Zhang Yimou, Toronto, Sept. 2004

I knew Yimou from his earlier films, like Red Sorghum, Ju Dou and Raise the Red Lantern - historical films set in pre-Communist China that had been huge hits at film festivals like TIFF. I knew he had a taste for the epic, and that he liked stories with bitter, tragic endings. I also knew that he had arrived at his profession in circumstances that would be unimaginable outside of a place like China.

Yimou was nearly thirty when he pleaded to be accepted into a film school reopening after the end of the disastrous Cultural Revolution. He lacked the necessary qualifications, having left school to work as a farm labourer and mill worker when intellectuals, professionals and their children were forced out of the cities by the regime and the Red Guards. He sold blood to buy his first camera, and used the photos he took with it to make his case for a spot at the Beijing Film School.

Zhang Yimou, Toronto, Sept. 2004

I had this story somewhere in my mind when I met Zhang in a room at the Hotel Intercontinental on Bloor Street, which had become the main festival hotel. Unlike the Four Seasons around the corner with its big windows, the rooms in the Intercontinental are dim and the small windows look out either onto a courtyard or face north onto a parking lot. I had to find my sweet spot of light carefully there - or find a way to work around the lack of light.

I obviously found that spot with Zhang, and just enough light to get a dozen or so relatively sharp frames. It's unlikely that the shots I handed in to the paper looked anything like these ones; I never would have processed anything in black and white, and shooting for newsprint obliged me to emphasize highlights over shadows and boost colour saturation. I suppose that's why I never really discovered how good this shoot actually was until I dug out these files last week and tailored them to look much more like my idea of the sort of portrait Zhang's story seemed to dictate.

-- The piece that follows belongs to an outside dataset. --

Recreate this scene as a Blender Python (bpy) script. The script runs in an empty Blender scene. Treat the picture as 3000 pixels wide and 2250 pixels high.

I definitely never would have handed in the shot of him with his eyes closed. I don't know why I like to take portraits of people with their eyes closed. Maybe it's a way of letting their facial features reveal their character instead of the notional confrontation of the viewer staring into a subject's eyes, which obliges our instinctive human reading of their mental health and sincerity. Or maybe I like to create the illusion that I've captured them in a private moment of reverie or contemplation. One day I should try and figure that out.